Dawes wins PEN award for Prairie Schooner work

· 5 min read

Dawes wins PEN award for Prairie Schooner work

Kwame Dawes
University Communication
Kwame Dawes

Kwame Dawes, an internationally acclaimed poet and professor of English at the University of Nebraska–Lincoln, has been awarded the biennial PEN/Nora Magid Award for his editorship of the Prairie Schooner.

The award was announced March 23. Dawes and the other four honorees will be recognized during the 2021 PEN America Literary Awards Ceremony, online at 6 p.m. CDT April 8.

Dawes has served as Glenna Luschei Editor of the Nebraska literary journal since his arrival at the university in 2011.

He and the Prairie Schooner editorial staff have been working quietly over the past 10 years to revolutionize the 90-year-old journal — integrating technology into its processes, giving voice to a more diverse array of poets and authors, and establishing the journal as an international presence.

It’s gratifying to have those efforts be recognized by an organization as internationally esteemed as PEN, Dawes said. This is not an award one applies for, he added.

“National editorial prizes are very few and far between; a prize for editorship of a journal is a very unique honor,” he said. “I didn’t know until I was notified of the prize that I had been under consideration for it. It is gratifying that people recognize the work we’re doing for the Prairie Schooner. The Prairie Schooner has been around for 90 years, and journals like ours can be taken for granted.”
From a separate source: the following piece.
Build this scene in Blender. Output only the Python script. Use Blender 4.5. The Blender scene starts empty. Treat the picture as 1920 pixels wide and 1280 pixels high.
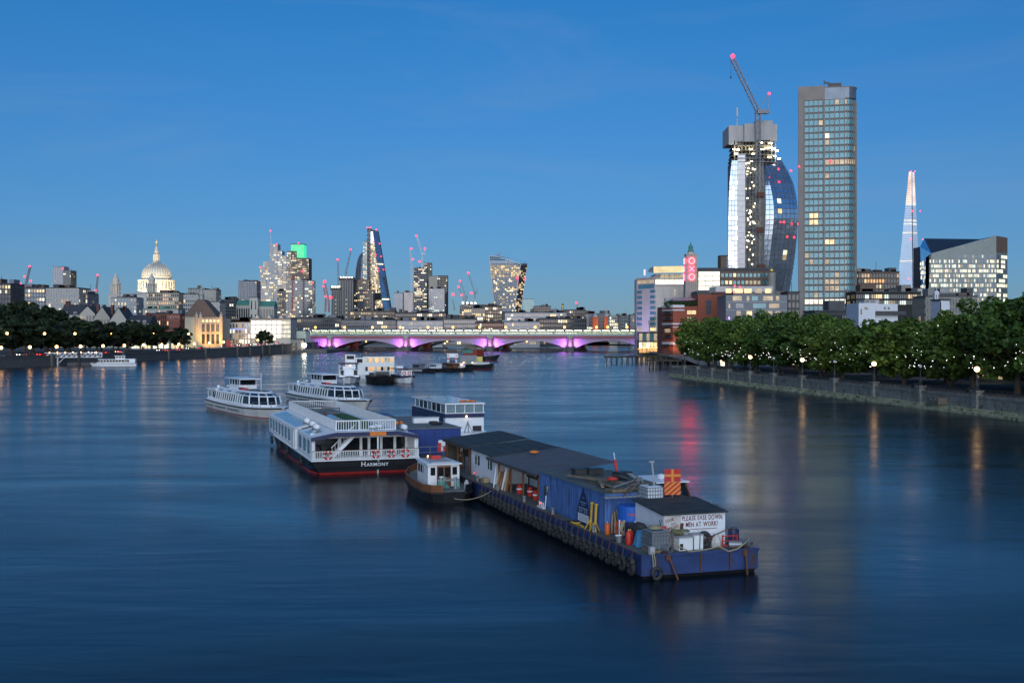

Founded in 1922 and headquartered in New York City, PEN America is a nonprofit organization that works to defend and celebrate free expression in the United States and worldwide through the advancement of literature and human rights.

The biennial PEN/Nora Magid Award for Magazine Editing recognizes an editor whose high literary standards and tastes have contributed to the excellence of the publication they edit. Judges described Dawes as a “bold and visionary editor” who has “proved the ongoing validity of the literary journal and taken it to new places.”

“For a decade, (the Prairie Schooner) has consistently published work that is rigorous, aesthetically diverse and compelling,” the judges wrote. “At a time when we constantly hear laments for the death of reading at the hands of technology, Dawes’ work suggests that with enough energy and imagination, the landscape can be rearranged.”

Dawes said the PEN award is particularly meaningful for him.

“PEN is a lifeline for many writers around the world, supporting those who brave censorship, detention, incarceration for their work,” Dawes said. “To be associated with an organization with that at its core, I value that a great deal.”

Dawes was one of five literary luminaries recognized in the March 23 PEN announcement. Other honorees were director, playwright and producer George C. Wolfe, PEN/Mike Nichols Writing for Performance Award; Canadian poet, essayist and translator Anne Carson, PEN/Nabokov Award for Achievement in International Literature; multidisciplinary artist and playwright Daniel Alexander Jones, PEN/Laura Pells International Foundation for Theater Award; translator Pierre Joris, PEN/Manheim Award for Translation.

Dawes was born in Ghana and his family moved to Kingston, Jamaica, in 1971, where his father became deputy director of the Institute of Jamaica. He holds a doctoral degree in English from the University of New Brunswick and previously taught at the University of South Carolina, where he was Distinguished Poet in Residence and director of the South Carolina Poetry Initiative, among other roles. He is founding editor of the African Poetry Book Fund, an initiative created in 2014 to bring more attention to the work of African poets.

He has won many prizes over his career, including an Emmy in 2009 for his project documenting HIV/AIDS in Jamaica, a Pushcart Prize for poetry in 2001 and a Windham-Campbell Literature Prize in Poetry in 2019. He was elected a Chancellor of the Academy of American Poets in 2018.

He recently assumed the editorship of the American Life in Poetry newspaper column established by Nebraska poet Ted Kooser in 2005 as U.S. Poet Laureate.

Some of the changes Dawes shepherded for the Prairie Schooner included embracing technology in ways that are useful and valuable to the dissemination of literature, as well as a conscious effort to internationalize the journal while honoring its Nebraska roots. He credits the leadership of longtime editor Hilda Raz and poet Glenna Luschei, who provided an endowment to cover the journal’s cost of production.

“That created a latitude and freedom and stability for the journal,” he said. “I inherited that and I’m grateful to be a steward and custodian of that.”

By using a technology called Submittable, the journal receives submissions from writers all around the world. It’s not surprising for an issue to contain a poem about soy sauce in Guam along with a short story about a failed marijuana grower set in Michigan.

“It’s a journal from Nebraska, from the Midwest, from the U.S. — but it’s valued in the world,” he said. “The regionalism of the Prairie Schooner is a reality, but it’s a conversation that’s influenced by those who have their own narratives, back and forth over miles, over cultures, over regions.”

“Our editors pay attentions to regions, to voices, to all the ways people think of themselves. It’s not a ‘best of.’ I’m curating a good read, once a quarter, with a range of voices, wonderful literature, well done and varied. That’s my goal.”